**Goal of the exercise**
Copy the lines below as they are; omit the images they contain.
———
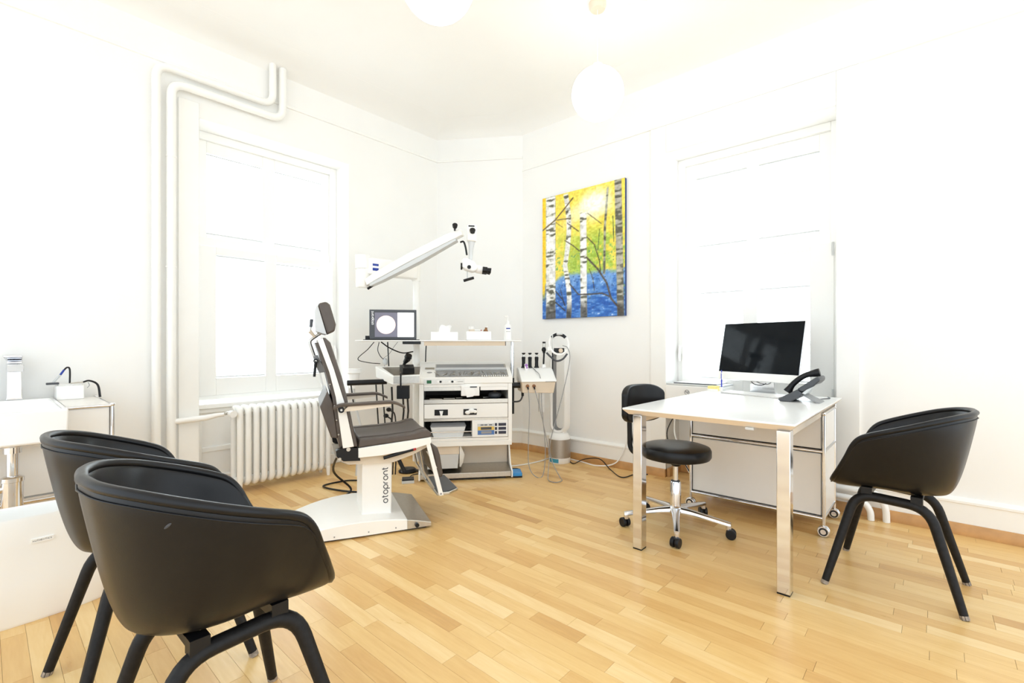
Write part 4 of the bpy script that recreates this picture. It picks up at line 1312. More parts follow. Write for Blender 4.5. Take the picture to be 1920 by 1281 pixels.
MB().lathe([(0, 0), (0.036, 0), (0.045, 0.12), (0.062, 0.125), (0.062, 0.16), (0.0, 0.16)], 20).build('cup_body', WPLAST, t)
MB().tube([(0, 0, -0.005), (0, 0, -0.10), (0.05, 0.0, -0.30)], 0.010, 8).build('cup_holder_arm', LGREY, t)
MB().cyl((0.02, 0, -0.72), (0.05, 0, -0.29), 0.010, n=8).build('cup_stand', LGREY, t)
for dx_, dz_ in ((0.0, 0.0), (-0.022, -0.05)):
    t = cthing('suction_plug', 'black suction hose connector %s behind the armrest' % ('upper one' if dz_ == 0 else 'lower one'), 'connector', -0.245 + dx_, 0.22, 0.0)
    MB().ball((0, 0, 0.545 + dz_), (0.022, 0.02, 0.018), 12, 8).build('connector_head', BLACK, t)
    MB().tube(bez([(0.01, 0, 0.54 + dz_), (0.05, 0, 0.49 + dz_), (0.06, 0.0, 0.25), (0.05, 0.02, 0.006)], 6), 0.006, 6).build('connector_hose', RUBBER, t)
# scopes standing in the holders of the side unit
for k, lx in enumerate((0.875, 0.93, 0.988)):
    t = cthing('scope_handle', ['black battery scope handle nearest the unit, behind the purple timer', 'black battery scope handle in the middle of the three holders', 'black battery scope handle next to the tall scope'][k], 'scope', lx, 0.205, 0.8805, group='scope handles standing in the side unit')
    MB().lathe([(0, 0), (0.022, 0), (0.021, 0.008), (0.016, 0.012), (0.0145, 0.05), (0.017, 0.088), (0.012, 0.094), (0, 0.094)], 18).build('grip', BLACK, t)
    MB().lathe([(0, 0.0945), (0.009, 0.0945), (0.007, 0.112), (0, 0.112)], 12).build('neck', STEEL, t)
    MB().lathe([(0, 0.1125), (0.008, 0.1125), (0.016, 0.122), (0.016, 0.127), (0, 0.129)], 16).build('scope_top', BLACK, t)
t = cthing('slit_scope', 'tall black scope with bent arm on white foot of side unit', 'scope', 1.048, 0.20, 0.8805)
MB().lathe([(0, 0), (0.021, 0), (0.020, 0.006), (0.016, 0.03), (0, 0.03)], 18).build('scope_foot', WPLAST, t)
MB().cyl((0, 0, 0.03), (0.004, 0, 0.13), 0.0075, n=12).build('scope_rod', BLACK, t)
MB().tube([(0.004, 0, 0.125), (0.004, 0, 0.175)], [0.012, 0.014], 12).build('scope_body', BLACK, t)
MB().tube([(0.004, 0, 0.1755), (0.004, 0, 0.208)], [0.0125, 0.0125], 12).build('scope_barrel', STEEL, t)
MB().lathe([(0, 0.2085), (0.013, 0.2085), (0.015, 0.222), (0, 0.224)], 14, c=(0.004, 0, 0)).build('scope_cap', BLACK, t)
MB().ball((0.0, -0.012, 0.155), (0.020, 0.014, 0.022), 12, 8).build('focus_knob', BLACK, t)
t = cthing('timer', 'small white timer with purple dial leaning on the side unit', 'timer', 0.888, 0.13, 0.862, 0)
tm = Matrix.Rotation(R(-25), 4, 'X')
MB().box(-0.016, 0.016, -0.006, 0.006, 0.0, 0.06, tm).build('timer_body', WPLAST, t, bevel=0.006, seg=3)
MB().cyl((0, -0.0085, 0.044), (0, -0.006, 0.044), 0.013, n=16, M=tm).build('upper_dial', PURPLE, t)
MB().cyl((0.003, -0.0085, 0.022), (0.003, -0.006, 0.022), 0.008, n=14, M=tm).build('lower_dial', PURPLE, t)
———
**Solution to the exercise**
Write part 4 of the bpy script that recreates this picture. It picks up at line 1312. More parts follow. Write for Blender 4.5. Take the picture to be 1920 by 1281 pixels.
MB().lathe([(0, 0), (0.036, 0), (0.045, 0.12), (0.062, 0.125), (0.062, 0.16), (0.0, 0.16)], 20).build('cup_body', WPLAST, t)
MB().tube([(0, 0, -0.005), (0, 0, -0.10), (0.05, 0.0, -0.30)], 0.010, 8).build('cup_holder_arm', LGREY, t)
MB().cyl((0.02, 0, -0.72), (0.05, 0, -0.29), 0.010, n=8).build('cup_stand', LGREY, t)
for dx_, dz_ in ((0.0, 0.0), (-0.022, -0.05)):
    t = cthing('suction_plug', 'black suction hose connector %s behind the armrest' % ('upper one' if dz_ == 0 else 'lower one'), 'connector', -0.245 + dx_, 0.22, 0.0)
    MB().ball((0, 0, 0.545 + dz_), (0.022, 0.02, 0.018), 12, 8).build('connector_head', BLACK, t)
    MB().tube(bez([(0.01, 0, 0.54 + dz_), (0.05, 0, 0.49 + dz_), (0.06, 0.0, 0.25), (0.05, 0.02, 0.006)], 6), 0.006, 6).build('connector_hose', RUBBER, t)
# scopes standing in the holders of the side unit
for k, lx in enumerate((0.875, 0.93, 0.988)):
    t = cthing('scope_handle', ['black battery scope handle nearest the unit, behind the purple timer', 'black battery scope handle in the middle of the three holders', 'black battery scope handle next to the tall scope'][k], 'scope', lx, 0.205, 0.8805, group='scope handles standing in the side unit')
    MB().lathe([(0, 0), (0.022, 0), (0.021, 0.008), (0.016, 0.012), (0.0145, 0.05), (0.017, 0.088), (0.012, 0.094), (0, 0.094)], 18).build('grip', BLACK, t)
    MB().lathe([(0, 0.0945), (0.009, 0.0945), (0.007, 0.112), (0, 0.112)], 12).build('neck', STEEL, t)
    MB().lathe([(0, 0.1125), (0.008, 0.1125), (0.016, 0.122), (0.016, 0.127), (0, 0.129)], 16).build('scope_top', BLACK, t)
t = cthing('slit_scope', 'tall black scope with bent arm on white foot of side unit', 'scope', 1.048, 0.20, 0.8805)
MB().lathe([(0, 0), (0.021, 0), (0.020, 0.006), (0.016, 0.03), (0, 0.03)], 18).build('scope_foot', WPLAST, t)
MB().cyl((0, 0, 0.03), (0.004, 0, 0.13), 0.0075, n=12).build('scope_rod', BLACK, t)
MB().tube([(0.004, 0, 0.125), (0.004, 0, 0.175)], [0.012, 0.014], 12).build('scope_body', BLACK, t)
MB().tube([(0.004, 0, 0.1755), (0.004, 0, 0.208)], [0.0125, 0.0125], 12).build('scope_barrel', STEEL, t)
MB().lathe([(0, 0.2085), (0.013, 0.2085), (0.015, 0.222), (0, 0.224)], 14, c=(0.004, 0, 0)).build('scope_cap', BLACK, t)
MB().ball((0.0, -0.012, 0.155), (0.020, 0.014, 0.022), 12, 8).build('focus_knob', BLACK, t)
t = cthing('timer', 'small white timer with purple dial leaning on the side unit', 'timer', 0.888, 0.13, 0.862, 0)
tm = Matrix.Rotation(R(-25), 4, 'X')
MB().box(-0.016, 0.016, -0.006, 0.006, 0.0, 0.06, tm).build('timer_body', WPLAST, t, bevel=0.006, seg=3)
MB().cyl((0, -0.0085, 0.044), (0, -0.006, 0.044), 0.013, n=16, M=tm).build('upper_dial', PURPLE, t)
MB().cyl((0.003, -0.0085, 0.022), (0.003, -0.006, 0.022), 0.008, n=14, M=tm).build('lower_dial', PURPLE, t)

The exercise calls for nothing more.